### [Work required]
Images are not part of the copy; write out the rest of the data exactly as given.

### [Data block]
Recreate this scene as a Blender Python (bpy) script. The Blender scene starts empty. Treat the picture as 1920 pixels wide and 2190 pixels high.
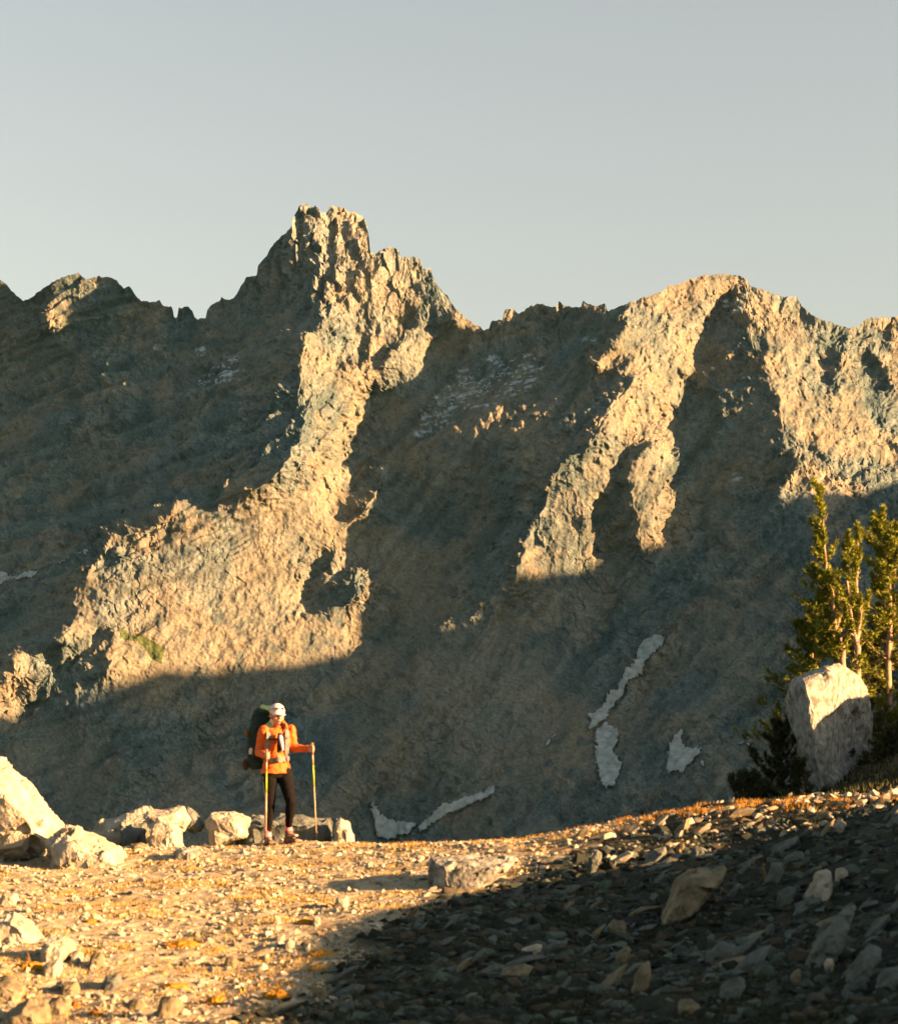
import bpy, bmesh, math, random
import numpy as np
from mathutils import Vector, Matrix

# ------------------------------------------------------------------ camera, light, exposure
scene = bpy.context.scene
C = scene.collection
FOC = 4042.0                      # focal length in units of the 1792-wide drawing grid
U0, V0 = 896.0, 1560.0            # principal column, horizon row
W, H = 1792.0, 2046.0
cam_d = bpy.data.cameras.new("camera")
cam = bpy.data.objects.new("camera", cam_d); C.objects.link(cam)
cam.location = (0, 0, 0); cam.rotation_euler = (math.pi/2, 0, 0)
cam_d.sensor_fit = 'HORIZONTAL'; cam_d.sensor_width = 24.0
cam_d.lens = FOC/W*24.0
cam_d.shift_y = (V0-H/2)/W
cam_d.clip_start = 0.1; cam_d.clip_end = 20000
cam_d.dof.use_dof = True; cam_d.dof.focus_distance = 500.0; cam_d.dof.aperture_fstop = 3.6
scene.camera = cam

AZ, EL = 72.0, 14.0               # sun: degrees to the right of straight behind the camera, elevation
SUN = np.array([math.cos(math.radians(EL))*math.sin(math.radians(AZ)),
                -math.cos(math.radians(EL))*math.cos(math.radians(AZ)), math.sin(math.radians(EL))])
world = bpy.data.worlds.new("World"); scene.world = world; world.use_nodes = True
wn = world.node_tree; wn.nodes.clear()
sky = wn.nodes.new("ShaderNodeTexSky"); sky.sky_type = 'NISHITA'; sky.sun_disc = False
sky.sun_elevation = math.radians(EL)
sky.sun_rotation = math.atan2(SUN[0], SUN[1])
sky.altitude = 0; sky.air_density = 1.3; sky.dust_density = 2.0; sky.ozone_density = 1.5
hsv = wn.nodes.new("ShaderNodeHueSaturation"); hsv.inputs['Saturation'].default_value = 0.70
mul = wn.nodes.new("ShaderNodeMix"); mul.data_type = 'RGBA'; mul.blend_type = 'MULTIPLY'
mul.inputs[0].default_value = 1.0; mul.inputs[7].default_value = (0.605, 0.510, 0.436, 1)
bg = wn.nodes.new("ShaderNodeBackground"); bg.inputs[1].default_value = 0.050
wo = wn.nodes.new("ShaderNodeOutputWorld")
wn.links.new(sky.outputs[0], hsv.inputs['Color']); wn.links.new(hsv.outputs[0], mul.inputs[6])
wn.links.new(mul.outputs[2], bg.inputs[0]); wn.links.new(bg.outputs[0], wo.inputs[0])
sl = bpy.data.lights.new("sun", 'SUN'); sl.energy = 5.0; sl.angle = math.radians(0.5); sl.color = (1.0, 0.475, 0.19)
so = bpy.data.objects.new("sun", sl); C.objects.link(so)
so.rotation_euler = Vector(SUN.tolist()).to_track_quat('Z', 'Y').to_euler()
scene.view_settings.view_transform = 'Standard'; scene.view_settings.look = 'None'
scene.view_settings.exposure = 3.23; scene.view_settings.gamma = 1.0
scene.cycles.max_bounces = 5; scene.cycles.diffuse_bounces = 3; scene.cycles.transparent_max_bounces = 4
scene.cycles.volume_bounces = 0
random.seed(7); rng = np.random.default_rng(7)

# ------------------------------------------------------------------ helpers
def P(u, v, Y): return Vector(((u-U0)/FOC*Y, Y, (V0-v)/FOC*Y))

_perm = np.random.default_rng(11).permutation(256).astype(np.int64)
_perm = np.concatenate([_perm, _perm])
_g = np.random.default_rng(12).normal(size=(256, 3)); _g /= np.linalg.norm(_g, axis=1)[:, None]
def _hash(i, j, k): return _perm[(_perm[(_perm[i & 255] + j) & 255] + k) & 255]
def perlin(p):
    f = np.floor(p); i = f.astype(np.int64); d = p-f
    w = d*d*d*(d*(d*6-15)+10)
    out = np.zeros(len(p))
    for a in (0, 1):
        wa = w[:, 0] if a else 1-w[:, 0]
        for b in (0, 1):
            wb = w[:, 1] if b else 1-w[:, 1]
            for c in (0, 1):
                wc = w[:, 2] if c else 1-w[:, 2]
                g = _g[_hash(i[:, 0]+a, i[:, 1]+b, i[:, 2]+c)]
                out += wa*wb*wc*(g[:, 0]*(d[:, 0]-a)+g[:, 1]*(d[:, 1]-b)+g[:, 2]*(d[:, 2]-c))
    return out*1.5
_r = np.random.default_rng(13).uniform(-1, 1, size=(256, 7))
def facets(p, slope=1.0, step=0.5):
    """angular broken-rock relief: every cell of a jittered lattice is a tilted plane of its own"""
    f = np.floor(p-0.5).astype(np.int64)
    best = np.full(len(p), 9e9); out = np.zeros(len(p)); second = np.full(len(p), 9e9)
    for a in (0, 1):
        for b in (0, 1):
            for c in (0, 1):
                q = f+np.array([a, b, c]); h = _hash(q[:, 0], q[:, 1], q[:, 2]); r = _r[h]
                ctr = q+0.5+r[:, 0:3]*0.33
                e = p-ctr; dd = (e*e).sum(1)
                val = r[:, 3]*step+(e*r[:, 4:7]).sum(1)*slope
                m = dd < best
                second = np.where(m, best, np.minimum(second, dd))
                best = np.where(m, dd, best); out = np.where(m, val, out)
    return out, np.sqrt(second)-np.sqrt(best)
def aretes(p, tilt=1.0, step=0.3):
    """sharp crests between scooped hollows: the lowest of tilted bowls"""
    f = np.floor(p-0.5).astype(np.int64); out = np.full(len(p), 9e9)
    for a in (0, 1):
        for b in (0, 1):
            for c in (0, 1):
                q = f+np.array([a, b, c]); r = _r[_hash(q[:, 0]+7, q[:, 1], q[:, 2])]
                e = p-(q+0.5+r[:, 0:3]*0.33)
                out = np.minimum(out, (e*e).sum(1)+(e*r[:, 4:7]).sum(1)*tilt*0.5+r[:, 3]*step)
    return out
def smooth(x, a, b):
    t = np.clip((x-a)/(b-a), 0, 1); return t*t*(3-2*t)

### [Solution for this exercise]
Recreate this scene as a Blender Python (bpy) script. The Blender scene starts empty. Treat the picture as 1920 pixels wide and 2190 pixels high.
import bpy, bmesh, math, random
import numpy as np
from mathutils import Vector, Matrix

# ------------------------------------------------------------------ camera, light, exposure
scene = bpy.context.scene
C = scene.collection
FOC = 4042.0                      # focal length in units of the 1792-wide drawing grid
U0, V0 = 896.0, 1560.0            # principal column, horizon row
W, H = 1792.0, 2046.0
cam_d = bpy.data.cameras.new("camera")
cam = bpy.data.objects.new("camera", cam_d); C.objects.link(cam)
cam.location = (0, 0, 0); cam.rotation_euler = (math.pi/2, 0, 0)
cam_d.sensor_fit = 'HORIZONTAL'; cam_d.sensor_width = 24.0
cam_d.lens = FOC/W*24.0
cam_d.shift_y = (V0-H/2)/W
cam_d.clip_start = 0.1; cam_d.clip_end = 20000
cam_d.dof.use_dof = True; cam_d.dof.focus_distance = 500.0; cam_d.dof.aperture_fstop = 3.6
scene.camera = cam

AZ, EL = 72.0, 14.0               # sun: degrees to the right of straight behind the camera, elevation
SUN = np.array([math.cos(math.radians(EL))*math.sin(math.radians(AZ)),
                -math.cos(math.radians(EL))*math.cos(math.radians(AZ)), math.sin(math.radians(EL))])
world = bpy.data.worlds.new("World"); scene.world = world; world.use_nodes = True
wn = world.node_tree; wn.nodes.clear()
sky = wn.nodes.new("ShaderNodeTexSky"); sky.sky_type = 'NISHITA'; sky.sun_disc = False
sky.sun_elevation = math.radians(EL)
sky.sun_rotation = math.atan2(SUN[0], SUN[1])
sky.altitude = 0; sky.air_density = 1.3; sky.dust_density = 2.0; sky.ozone_density = 1.5
hsv = wn.nodes.new("ShaderNodeHueSaturation"); hsv.inputs['Saturation'].default_value = 0.70
mul = wn.nodes.new("ShaderNodeMix"); mul.data_type = 'RGBA'; mul.blend_type = 'MULTIPLY'
mul.inputs[0].default_value = 1.0; mul.inputs[7].default_value = (0.605, 0.510, 0.436, 1)
bg = wn.nodes.new("ShaderNodeBackground"); bg.inputs[1].default_value = 0.050
wo = wn.nodes.new("ShaderNodeOutputWorld")
wn.links.new(sky.outputs[0], hsv.inputs['Color']); wn.links.new(hsv.outputs[0], mul.inputs[6])
wn.links.new(mul.outputs[2], bg.inputs[0]); wn.links.new(bg.outputs[0], wo.inputs[0])
sl = bpy.data.lights.new("sun", 'SUN'); sl.energy = 5.0; sl.angle = math.radians(0.5); sl.color = (1.0, 0.475, 0.19)
so = bpy.data.objects.new("sun", sl); C.objects.link(so)
so.rotation_euler = Vector(SUN.tolist()).to_track_quat('Z', 'Y').to_euler()
scene.view_settings.view_transform = 'Standard'; scene.view_settings.look = 'None'
scene.view_settings.exposure = 3.23; scene.view_settings.gamma = 1.0
scene.cycles.max_bounces = 5; scene.cycles.diffuse_bounces = 3; scene.cycles.transparent_max_bounces = 4
scene.cycles.volume_bounces = 0
random.seed(7); rng = np.random.default_rng(7)

# ------------------------------------------------------------------ helpers
def P(u, v, Y): return Vector(((u-U0)/FOC*Y, Y, (V0-v)/FOC*Y))

_perm = np.random.default_rng(11).permutation(256).astype(np.int64)
_perm = np.concatenate([_perm, _perm])
_g = np.random.default_rng(12).normal(size=(256, 3)); _g /= np.linalg.norm(_g, axis=1)[:, None]
def _hash(i, j, k): return _perm[(_perm[(_perm[i & 255] + j) & 255] + k) & 255]
def perlin(p):
    f = np.floor(p); i = f.astype(np.int64); d = p-f
    w = d*d*d*(d*(d*6-15)+10)
    out = np.zeros(len(p))
    for a in (0, 1):
        wa = w[:, 0] if a else 1-w[:, 0]
        for b in (0, 1):
            wb = w[:, 1] if b else 1-w[:, 1]
            for c in (0, 1):
                wc = w[:, 2] if c else 1-w[:, 2]
                g = _g[_hash(i[:, 0]+a, i[:, 1]+b, i[:, 2]+c)]
                out += wa*wb*wc*(g[:, 0]*(d[:, 0]-a)+g[:, 1]*(d[:, 1]-b)+g[:, 2]*(d[:, 2]-c))
    return out*1.5
_r = np.random.default_rng(13).uniform(-1, 1, size=(256, 7))
def facets(p, slope=1.0, step=0.5):
    """angular broken-rock relief: every cell of a jittered lattice is a tilted plane of its own"""
    f = np.floor(p-0.5).astype(np.int64)
    best = np.full(len(p), 9e9); out = np.zeros(len(p)); second = np.full(len(p), 9e9)
    for a in (0, 1):
        for b in (0, 1):
            for c in (0, 1):
                q = f+np.array([a, b, c]); h = _hash(q[:, 0], q[:, 1], q[:, 2]); r = _r[h]
                ctr = q+0.5+r[:, 0:3]*0.33
                e = p-ctr; dd = (e*e).sum(1)
                val = r[:, 3]*step+(e*r[:, 4:7]).sum(1)*slope
                m = dd < best
                second = np.where(m, best, np.minimum(second, dd))
                best = np.where(m, dd, best); out = np.where(m, val, out)
    return out, np.sqrt(second)-np.sqrt(best)
def aretes(p, tilt=1.0, step=0.3):
    """sharp crests between scooped hollows: the lowest of tilted bowls"""
    f = np.floor(p-0.5).astype(np.int64); out = np.full(len(p), 9e9)
    for a in (0, 1):
        for b in (0, 1):
            for c in (0, 1):
                q = f+np.array([a, b, c]); r = _r[_hash(q[:, 0]+7, q[:, 1], q[:, 2])]
                e = p-(q+0.5+r[:, 0:3]*0.33)
                out = np.minimum(out, (e*e).sum(1)+(e*r[:, 4:7]).sum(1)*tilt*0.5+r[:, 3]*step)
    return out
def smooth(x, a, b):
    t = np.clip((x-a)/(b-a), 0, 1); return t*t*(3-2*t)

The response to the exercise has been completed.